We never delegated; we made all the decisions together (and we often disagreed, which was especially enriching). I think the success of the cooperation came from our deep respect for one another and our differing but high standards for the outcome.

MLQ: How did you choose the artists involved?

Motaz al-Omari, “Tree of Life.”

NLM: We crowdsourced artwork on Facebook, which grew a nice audience of active contributors, and then reached out to those and other artists to find work we liked. Then the long negotiations began. Danna and I have different tastes and different priorities. She’s an artist who cares a lot about the quality of the work. I care more about the story of the artist. We had a long but wonderful time negotiating the art—about as much work as cowriting the poem. And in the end, I think it all paid off. There were also pieces we would have liked to include but for various reasons, we couldn’t. Once we had selected, the interaction with the artists was extremely pleasant. Each and every one was supportive and generous and lovely to work with.

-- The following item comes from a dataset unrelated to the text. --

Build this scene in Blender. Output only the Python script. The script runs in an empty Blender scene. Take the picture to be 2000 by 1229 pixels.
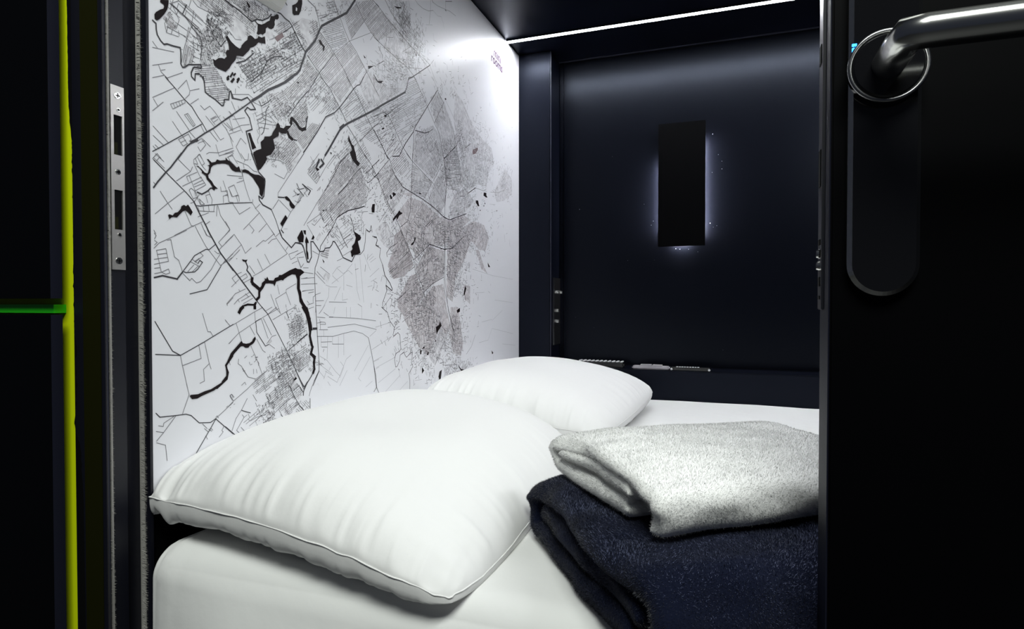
import bpy, bmesh, math, random
import numpy as np
from mathutils import Vector, Matrix
from mathutils.geometry import tessellate_polygon

random.seed(7)
rng = np.random.default_rng(7)
sc = bpy.context.scene
COL = sc.collection

# ------------------------------------------------------------------ camera
CZ = 0.82                      # camera height above the corridor floor
YAW = math.radians(19.8)       # looking towards the left wall
PITCH = math.radians(-1.0)
FPX = 1202.0
cam_d = bpy.data.cameras.new('camera')
cam_d.sensor_width = 36.0
cam_d.lens = 36.0 * FPX / 2000.0
cam_d.clip_start = 0.02
cam = bpy.data.objects.new('camera', cam_d)
COL.objects.link(cam)
cam.location = (0, 0, CZ)
cam.rotation_euler = (math.radians(90) + PITCH, 0, YAW)
sc.camera = cam

# ------------------------------------------------------------------ view, world, lights
sc.view_settings.view_transform = 'Standard'
sc.view_settings.look = 'None'
sc.view_settings.exposure = 0.62
sc.view_settings.gamma = 1.0
sc.view_settings.use_curve_mapping = False
sc.cycles.use_denoising = True
sc.cycles.max_bounces = 8
sc.cycles.sample_clamp_indirect = 4.0

w = bpy.data.worlds.new('world')
sc.world = w
w.use_nodes = True
w.node_tree.nodes['Background'].inputs[0].default_value = (0.6, 0.7, 1.0, 1)
w.node_tree.nodes['Background'].inputs[1].default_value = 0.022


def area(name, loc, target, sx, sy, power, color):
    d = bpy.data.lights.new(name, 'AREA')
    d.shape = 'RECTANGLE'
    d.size, d.size_y = sx, sy
    d.energy = power
    d.color = color
    o = bpy.data.objects.new(name, d)
    COL.objects.link(o)
    o.location = loc
    o.rotation_euler = (Vector(target) - Vector(loc)).to_track_quat('-Z', 'Y').to_euler()
    return o


# corridor ceiling lamp behind the photographer
area('corridor_light', (0.35, -0.85, 2.95), (-0.2, 0.75, 0.6), 1.4, 0.8, 47.0, (0.95, 1.0, 0.94))
# added fill over the right half of the bed, unseen behind the near door
area('cabin_fill', (0.72, 0.88, CZ + 0.885), (0.5, 0.95, 0.4), 0.9, 0.10, 7.0, (0.94, 0.97, 1.0))
LED_STRENGTH = 95.0

# ------------------------------------------------------------------ pixel -> place
FWD = Vector((-math.sin(YAW) * math.cos(PITCH), math.cos(YAW) * math.cos(PITCH), math.sin(PITCH)))
RGT = Vector((math.cos(YAW), math.sin(YAW), 0))
UPV = RGT.cross(FWD)


def at(px, py, axis, val):
    d = FWD + RGT * ((px - 1000) / FPX) + UPV * ((614.5 - py) / FPX)
    k = {'x': 0, 'y': 1, 'z': 2}[axis]
    o = Vector((0, 0, CZ))
    t = (val - o[k]) / d[k]
    return o + d * t


# ------------------------------------------------------------------ noise helpers
_tab = rng.random(4096)


def _h(ix, iy, iz=0):
    return _tab[(ix * 1619 + iy * 31337 + iz * 6971) & 4095]


def vnoise(x, y, z=0.0):
    x, y, z = np.broadcast_arrays(np.asarray(x, float), np.asarray(y, float), np.asarray(z, float))
    ix, iy, iz = np.floor(x).astype(int), np.floor(y).astype(int), np.floor(z).astype(int)
    fx, fy, fz = x - ix, y - iy, z - iz
    fx, fy, fz = [f * f * (3 - 2 * f) for f in (fx, fy, fz)]
    r = 0
    for dx in (0, 1):
        for dy in (0, 1):
            for dz in (0, 1):
                wgt = (fx if dx else 1 - fx) * (fy if dy else 1 - fy) * (fz if dz else 1 - fz)
                r = r + wgt * _h(ix + dx, iy + dy, iz + dz)
    return r * 2 - 1


# ------------------------------------------------------------------ materials
MATS = {}


def mat(name, col, rough=0.5, metal=0.0, spec=0.5, sheen=0.0, coat=0.0, bump=None, emit=None, var=None, tint=None):
    m = bpy.data.materials.new(name)
    m.use_nodes = True
    nt = m.node_tree
    b = nt.nodes['Principled BSDF']
    b.inputs['Base Color'].default_value = (*col, 1)
    b.inputs['Roughness'].default_value = rough
    b.inputs['Metallic'].default_value = metal
    if tint:
        b.inputs['Specular Tint'].default_value = (*tint, 1)
    b.inputs['Specular IOR Level'].default_value = spec
    b.inputs['Sheen Weight'].default_value = sheen
    b.inputs['Sheen Roughness'].default_value = 0.5
    b.inputs['Coat Weight'].default_value = coat
    b.inputs['Coat Roughness'].default_value = 0.25
    if emit:
        b.inputs['Emission Color'].default_value = (*emit[0], 1)
        b.inputs['Emission Strength'].default_value = emit[1]
    tc = nt.nodes.new('ShaderNodeTexCoord')
    if bump:
        n = nt.nodes.new('ShaderNodeTexNoise')
        n.inputs['Scale'].default_value = bump[0]
        n.inputs['Detail'].default_value = 4
        mp = nt.nodes.new('ShaderNodeMapping')
        if len(bump) > 3:
            mp.inputs['Scale'].default_value = bump[3]
        nt.links.new(tc.outputs['Object'], mp.inputs[0])
        nt.links.new(mp.outputs[0], n.inputs['Vector'])
        bp = nt.nodes.new('ShaderNodeBump')
        bp.inputs['Strength'].default_value = bump[1]
        bp.inputs['Distance'].default_value = bump[2]
        nt.links.new(n.outputs['Fac'], bp.inputs['Height'])
        nt.links.new(bp.outputs[0], b.inputs['Normal'])
    if var:
        n = nt.nodes.new('ShaderNodeTexNoise')
        n.inputs['Scale'].default_value = var[0]
        n.inputs['Detail'].default_value = 5
        nt.links.new(tc.outputs['Object'], n.inputs['Vector'])
        r = nt.nodes.new('ShaderNodeValToRGB')
        r.color_ramp.elements[0].position = var[2]
        r.color_ramp.elements[1].position = var[3]
        r.color_ramp.elements[0].color = (*col, 1)
        r.color_ramp.elements[1].color = (*var[1], 1)
        nt.links.new(n.outputs['Fac'], r.inputs[0])
        nt.links.new(r.outputs[0], b.inputs['Base Color'])
    MATS[name] = m
    return m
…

MLQ: How did you decide on what to have in the book trailer? Is there a curricular aspect to the book, an aim to spark a discussion about the meaning of home?

Fouad Agbaria, “Olive Tree Field.”

NLM: We could have done a book trailer about displacement, and it is true, that I selected the people to speak in the trailer who were in some way, voluntarily or involuntarily, displaced. Because I asked them a question about what home means to them, there is a circular aspect. There is a homeless man in the trailer, a descendant of Gullah slaves, a South Indian woman who immigrated to the U.S. for economic reasons decades ago, and several more. By asking them to talk about what home means to them, we learn about what is lost when home is lost through displacement.

MLQ: What are some different ways you hope people use, interact with, experience the book?

NLM: Some people argue with the notion that displacement is part of everyone’s personal or cultural history and is therefore universal. Those people do not realize that the history of migration is the history of human kind, and that whether or not they have been personally displaced, it figures in their familial or cultural history some how. I believe that if we each can connect or re-connect with our own displacement stories—no matter how inconsequential they may seem against the backdrop of today’s macro displacement crises, we will be better able to connect not only with information about Central Americans or Syrians or Eritreans or Rohingya, but also with our compassion. We hope the book has currency beyond the Palestinian Nakba that inspired it, and brings Palestinian displacement into mainstream discussions about displacement and the rights of displaced people.

MLQ: What advice would you have for someone else, setting out on their journey with a book project that doesn’t quite “fit” in the usual ways?

Steve Sabella, “Till the End.”

NLM: I would say, first  of all, do the project as a labor of love. Don’t create to publish. Focusing on publishing adds in a distortion to the creation. At the same time, and perhaps contradicting myself, do not give up on the publishing process when people don’t seem to “get” what you’re doing or when they think it’s not a viable project. My publisher, Michel Moushabeck at Interlink, wasn’t ready to publish “Rest in My Shade” for a long time, but he didn’t say no either. We took this as a sign to work more on the project, clarify the vision, and demonstrate that we’re willing to do the work to make our labor of love into one that is also worth his time and effort to publish.

We were also lucky to have Palestine Museum commit to buying the first 1000 copies, and major preorders from the United Nations Association of Orange County and Zaytoun in the UK. This type of moral and financial support goes a long way and makes the book into a project with built-in champions.